C’è un continuo e sistematico lavorìo contro la famiglia. I bonus sporadici, per esempio, non hanno a che fare con la maternità, ma noi dobbiamo riportare nel nostro Paese speranza e futuro». Senza una strategia comune a favore della natalità, però, le possibilità di riuscirci scarseggiano. «Nei prossimi vent’anni le donne in età feconda si ridurranno di circa 3 milioni – puntualizza Gian Carlo Blangiardo, ordinario di Demografia all’Università di Milano Bicocca –. Questo determinerà, a fecondità invariata, circa 60 mila nati in meno rispetto a oggi. Occorre recuperare il patrimonio demografico perduto rimettendo al centro la famiglia e rilanciando la natalità come investimento della società. È importante non disperdere il giovane capitale umano e raccontare la crisi demografica sui media, sensibilizzando la popolazione». Quanto poi al tema delle migrazioni, è ormai urgente «passare dalla fase dell’accoglienza solidale alla valorizzazione di un’immigrazione socialmente inserita e sostenibile». Le donne straniere che si rivolgono ai Cav, provenienti da oltre 90 Paesi, sfiora l’80%: nel 1990 erano il 16%, per poi passare al 54 nel 1997. Nel 57% dei casi arrivano dal continente africano, il 23 dal Marocco e il 13 dalla Nigeria.
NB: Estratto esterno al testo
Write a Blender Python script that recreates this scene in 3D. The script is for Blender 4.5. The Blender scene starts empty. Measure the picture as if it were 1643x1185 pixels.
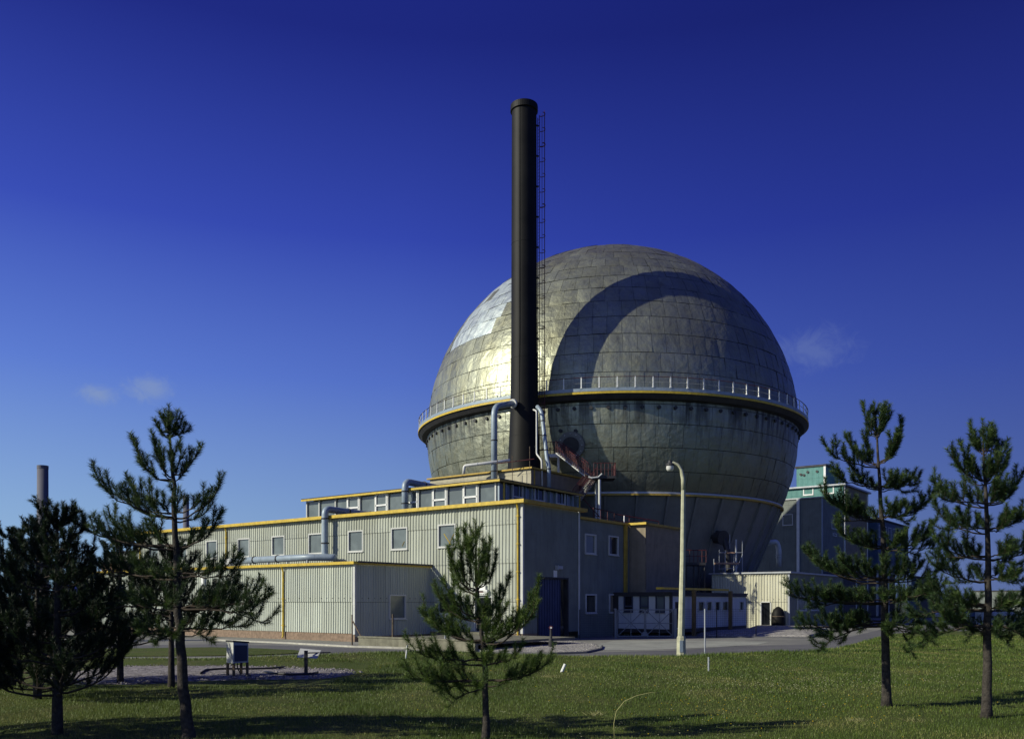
import bpy, math, random
import numpy as np
from mathutils import Vector
rnd = random.Random(7)
R_ = math.radians
sc = bpy.context.scene

# ------------------------------------------------------------------ camera
F, HY, CXP, EZ = 1408.0, 965.0, 821.5, 2.4
cam_d = bpy.data.cameras.new('camera')
cam = bpy.data.objects.new('camera', cam_d)
sc.collection.objects.link(cam)
sc.camera = cam
cam.location = (0, 0, EZ)
cam.rotation_euler = (R_(90), 0, 0)
cam_d.sensor_width = 36
cam_d.lens = 36 * F / 1643
cam_d.shift_y = (HY - 592.5) / 1643
cam_d.clip_end = 20000

# ------------------------------------------------------------------ sky and sun
SUN_EL, SUN_AZ = R_(27.7), R_(250.5)
world = bpy.data.worlds.new("World")
sc.world = world
world.use_nodes = True
wt = world.node_tree
bg = wt.nodes['Background']


class G:
    """tiny node graph helper"""
    def __init__(s, nt): s.nt = nt
    def n(s, typ, **kw):
        nd = s.nt.nodes.new(typ)
        for k, v in kw.items(): setattr(nd, k, v)
        return nd
    def put(s, sock, v):
        if v is None: return
        if isinstance(v, bpy.types.NodeSocket): s.nt.links.new(v, sock)
        else: sock.default_value = v
    def m(s, op, a, b=None, c=None, clamp=False):
        nd = s.n('ShaderNodeMath', operation=op, use_clamp=clamp)
        for i, v in enumerate((a, b, c)): s.put(nd.inputs[i], v)
        return nd.outputs[0]
    def vm(s, op, a, b=None):
        nd = s.n('ShaderNodeVectorMath', operation=op)
        s.put(nd.inputs[0], a); s.put(nd.inputs[1], b)
        return nd.outputs[0]
    def mix(s, f, a, b, mode='MIX'):
        nd = s.n('ShaderNodeMix', data_type='RGBA', blend_type=mode)
        s.put(nd.inputs[0], f); s.put(nd.inputs[6], c4(a)); s.put(nd.inputs[7], c4(b))
        return nd.outputs[2]
    def ramp(s, f, stops, interp='LINEAR'):
        nd = s.n('ShaderNodeValToRGB')
        cr = nd.color_ramp; cr.interpolation = interp
        while len(cr.elements) < len(stops): cr.elements.new(0.5)
        for e, (p, c) in zip(cr.elements, stops):
            e.position = p; e.color = c4(c)
        s.put(nd.inputs[0], f)
        return nd.outputs[0]
    def noise(s, vec, scale, detail=3, rough=.55, dist=0):
        nd = s.n('ShaderNodeTexNoise')
        s.put(nd.inputs['Vector'], vec); nd.inputs['Scale'].default_value = scale
        nd.inputs['Detail'].default_value = detail; nd.inputs['Roughness'].default_value = rough
        nd.inputs['Distortion'].default_value = dist
        return nd.outputs['Fac']
    def sep(s, v):
        nd = s.n('ShaderNodeSeparateXYZ'); s.put(nd.inputs[0], v); return nd.outputs
    def comb(s, x, y, z):
        nd = s.n('ShaderNodeCombineXYZ')
        for i, v in enumerate((x, y, z)): s.put(nd.inputs[i], v)
        return nd.outputs[0]
    def maprange(s, v, a, b, c=0., d=1., smooth=False):
        nd = s.n('ShaderNodeMapRange', interpolation_type='SMOOTHSTEP' if smooth else 'LINEAR')
        for i, x in enumerate((v, a, b, c, d)): s.put(nd.inputs[i], x)
        return nd.outputs[0]


def c4(c):
    if isinstance(c, (tuple, list)):
        return (c[0], c[1], c[2], 1.0) if len(c) == 3 else tuple(c)
    return c


def build_world():
    g = G(wt)
    sky = g.n('ShaderNodeTexSky', sky_type='NISHITA')
    sky.sun_disc = False
    sky.sun_elevation = SUN_EL
    sky.sun_rotation = SUN_AZ
    tc = g.n('ShaderNodeTexCoord')
    d = g.vm('NORMALIZE', tc.outputs['Generated'])
    x, y, z = g.sep(d)
    # deep, polarised looking blue of the slide film: Nishita tinted by height
    tint = g.ramp(g.m('ABSOLUTE', z), SKY_RAMP)
    # brighter and paler towards the sun side, deeper away from it
    sx, sy = math.sin(SUN_AZ), math.cos(SUN_AZ)
    s = g.m('ADD', g.m('MULTIPLY', x, sx), g.m('MULTIPLY', y, sy))     # 1 = towards sun
    side = g.maprange(s, -1.0, 1.0, 0.42, 1.9)
    col = g.vm('MULTIPLY', tint, g.comb(side, g.maprange(s, -1.0, 1.0, 0.42, 1.95), g.maprange(s, -1.0, 1.0, 0.62, 1.36)))
    away = g.maprange(s, -.95, -.2, 0.0, 1.0)
    col = g.vm('MULTIPLY', col, g.comb(g.maprange(away, 0., 1., .42, 1.), g.maprange(away, 0., 1., .46, 1.), g.maprange(away, 0., 1., .66, 1.)))
    pale = g.maprange(s, 0.35, 1.0, 0.0, 0.5, True)
    col = g.mix(pale, col, (0.50, 0.58, 0.72))
    nis = g.vm('MULTIPLY', sky.outputs[0], (0.006, 0.006, 0.009))
    col = g.vm('ADD', col, nis)
    # three small faint clouds low in the sky
    for (cx, cy, wx, wy, st) in CLOUDS:
        dx = (cx - CXP) / F; dz = (HY - cy) / F
        v = Vector((dx, 1, dz)).normalized()
        rt = Vector((v.y, -v.x, 0)).normalized(); up = rt.cross(v)
        a = g.n('ShaderNodeVectorMath', operation='DOT_PRODUCT'); g.put(a.inputs[0], d); a.inputs[1].default_value = rt
        b = g.n('ShaderNodeVectorMath', operation='DOT_PRODUCT'); g.put(b.inputs[0], d); b.inputs[1].default_value = up
        e = g.m('ADD', g.m('POWER', g.m('DIVIDE', a.outputs['Value'], wx / F), 2.0),
                g.m('POWER', g.m('DIVIDE', b.outputs['Value'], wy / F), 2.0))
        r = g.m('SQRT', e)
        nz = g.noise(d, 46.0, 8, .68, .9)
        r = g.m('ADD', r, g.m('MULTIPLY', g.m('SUBTRACT', nz, 0.5), 1.7))
        f = g.m('MULTIPLY', g.maprange(r, 1.0, 0.0, 0, st, True), g.m('GREATER_THAN', y, 0.0))
        col = g.mix(f, col, (0.26, 0.34, 0.50))
    g.nt.links.new(col, bg.inputs[0])
    bg.inputs[1].default_value = 1.0


SKY_RAMP = [(0.0, (.23, .36, .60)), (0.10, (.165, .275, .585)), (0.24, (.074, .140, .565)),
            (0.38, (.025, .048, .41)), (0.54, (.0065, .012, .20)), (1.0, (.006, .012, .19))]
CLOUDS = [(1300, 560, 85, 38, .20), (155, 632, 34, 20, .55), (240, 624, 42, 26, .5)]
build_world()

sun_d = bpy.data.lights.new('sun', 'SUN')
sun = bpy.data.objects.new('sun', sun_d)
sc.collection.objects.link(sun)
sun_d.energy = 4.8
sun_d.angle = R_(0.5)
sun_d.color = (1.0, 0.955, 0.78)
sd = Vector((-math.sin(SUN_AZ) * math.cos(SUN_EL), -math.cos(SUN_AZ) * math.cos(SUN_EL), -math.sin(SUN_EL)))
sun.rotation_euler = sd.to_track_quat('-Z', 'Y').to_euler()
sc.view_settings.view_transform = 'Standard'
sc.view_settings.look = 'None'
sc.view_settings.exposure = 0.0
sc.view_settings.gamma = 1.0
try: sc.cycles.max_bounces = 6
except Exception: pass

# ------------------------------------------------------------------ frames and helpers
C0 = Vector(((838 - CXP) / F * 53.6, 53.6, 0))
UD = Vector((.597, .802, 0)).normalized()
VD = Vector((-UD.y, UD.x, 0))


def W(u, v, z): return C0 + UD * u + VD * v + Vector((0, 0, z))
def at(px, py, Y): return Vector(((px - CXP) / F * Y, Y, EZ + (HY - py) / F * Y))
def gnd(px, py, z=0.0):
    Y = (EZ - z) * F / (py - HY)
    return Vector(((px - CXP) / F * Y, Y, z))
def onu(u, px, py):                       # point of the plane u = const seen at a pixel -> (v, z)
    d = Vector(((px - CXP) / F, 1, 0)); t = (C0.dot(UD) + u) / d.dot(UD)
    return (d * t - C0).dot(VD), EZ + (HY - py) / F * t
def onv(v, px, py):
    d = Vector(((px - CXP) / F, 1, 0)); t = (C0.dot(VD) + v) / d.dot(VD)
    return (d * t - C0).dot(UD), EZ + (HY - py) / F * t


class MB:
    def __init__(s): s.v = []; s.f = []; s.uv = []
    def face(s, pts, uv=None):
        i = len(s.v); s.v += [tuple(p) for p in pts]; s.f.append(tuple(range(i, i + len(pts))))
        s.uv.append(uv if uv else [(0, 0)] * len(pts)); return s
    def hexa(s, p):      # p: 8 points, bottom 4 ccw then top 4
        for q in ((3, 2, 1, 0), (4, 5, 6, 7), (0, 1, 5, 4), (1, 2, 6, 5), (2, 3, 7, 6), (3, 0, 4, 7)):
            s.face([p[i] for i in q])
        return s
    def ubox(s, u0, u1, v0, v1, z0, z1):
        return s.hexa([W(u0, v0, z0), W(u1, v0, z0), W(u1, v1, z0), W(u0, v1, z0),
                       W(u0, v0, z1), W(u1, v0, z1), W(u1, v1, z1), W(u0, v1, z1)])
    def box(s, x0, x1, y0, y1, z0, z1):
        return s.hexa([(x0, y0, z0), (x1, y0, z0), (x1, y1, z0), (x0, y1, z0),
                       (x0, y0, z1), (x1, y0, z1), (x1, y1, z1), (x0, y1, z1)])
    def ring_pts(s, p, d, r, n, ref=None):
        d = Vector(d).normalized()
        a = ref if ref else (Vector((0, 0, 1)) if abs(d.z) < .9 else Vector((1, 0, 0)))
        x = d.cross(a).normalized(); y = d.cross(x)
        return [Vector(p) + (x * math.cos(2 * math.pi * k / n) + y * math.sin(2 * math.pi * k / n)) * r for k in range(n)]
    def tube(s, pts, r, n=8, caps=True):
        pts = [Vector(p) for p in pts]
        rs = r if isinstance(r, (list, tuple)) else [r] * len(pts)
        rings = []
        ref = None
        for i, p in enumerate(pts):
            a = pts[max(0, i - 1)]; b = pts[min(len(pts) - 1, i + 1)]
            d = (b - a).normalized()
            if ref is None:
                ref = Vector((0, 0, 1)) if abs(d.z) < .9 else Vector((1, 0, 0))
            x = d.cross(ref).normalized(); y = d.cross(x).normalized(); ref = -y
            rings.append([p + (x * math.cos(2 * math.pi * k / n) + y * math.sin(2 * math.pi * k / n)) * rs[i] for k in range(n)])
        b = len(s.v)
        for rg in rings: s.v += [tuple(q) for q in rg]
        for i in range(len(pts) - 1):
            for k in range(n):
                k2 = (k + 1) % n
                s.f.append((b + i * n + k, b + i * n + k2, b + (i + 1) * n + k2, b + (i + 1) * n + k))
                s.uv.append([(0, 0)] * 4)
        if caps:
            s.f.append(tuple(b + k for k in range(n))[::-1]); s.uv.append([(0, 0)] * n)
            s.f.append(tuple(b + (len(pts) - 1) * n + k for k in range(n))); s.uv.append([(0, 0)] * n)
        return s
    def lathe(s, c, prof, n=32, a0=0, a1=2 * math.pi):
        c = Vector(c); b = len(s.v); full = abs(a1 - a0) > 6.28
        m = n if full else n + 1
        for (r, z) in prof:
            for k in range(m):
                a = a0 + (a1 - a0) * k / n
                s.v.append((c.x + r * math.cos(a), c.y + r * math.sin(a), c.z + z))
        for i in range(len(prof) - 1):
            for k in range(n):
                k2 = (k + 1) % m
                s.f.append((b + i * m + k, b + i * m + k2, b + (i + 1) * m + k2, b + (i + 1) * m + k))
                s.uv.append([(0, 0)] * 4)
        return s
    def build(s, name, mat, parent=None, smooth=False):
        o0 = Vector((0, 0, 0))
        p = parent
        while p is not None: o0 += p.location; p = p.parent
        me = bpy.data.meshes.new(name)
        vs = [(a[0] - o0.x, a[1] - o0.y, a[2] - o0.z) for a in s.v]
        me.from_pydata(vs, [], s.f)
        ul = me.uv_layers.new(name='UVMap')
        flat = [c for f in s.uv for q in f for c in q]
        ul.data.foreach_set('uv', flat)
        me.materials.append(mat)
        if smooth:
            me.polygons.foreach_set('use_smooth', [True] * len(me.polygons))
        me.update()
        o = bpy.data.objects.new(name, me)
        sc.collection.objects.link(o)
        if parent: o.parent = parent
        return o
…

Le europee sono invece il 15%, seguono quelle provenienti dall’America Centrale e Latina (13%) e dall’Asia (11%). «L’80% di donne che si rivolgono a noi sono straniere – racconta Maria Luisa Di Ubaldo, coordinatrice dei Cav romani e volontaria da 25 anni –. La maggior parte arriva da Marocco e Nigeria. Si tratta di donne che vivono situazioni difficili. Ma c’è bisogno di mediatori culturali perché ci sia un’accoglienza a 360 gradi». Prima di rivolgersi all’aiuto diretto nei Cav, sono molte poi le donne, soprattutto giovani, che ricorrono al servizio di assistenza Sos Vita, telefonico o via chat, per chiedere ascolto e consulenza, soprattutto sulle conseguenze della pillola dei 5 giorni dopo. Per «garantire la libertà dai condizionamenti della propria realtà d’origine» esiste inoltre una rete di 41 Case d’accoglienza «nelle quali la donna può vivere con serenità la gravidanza e il primo anno di vita del figlio».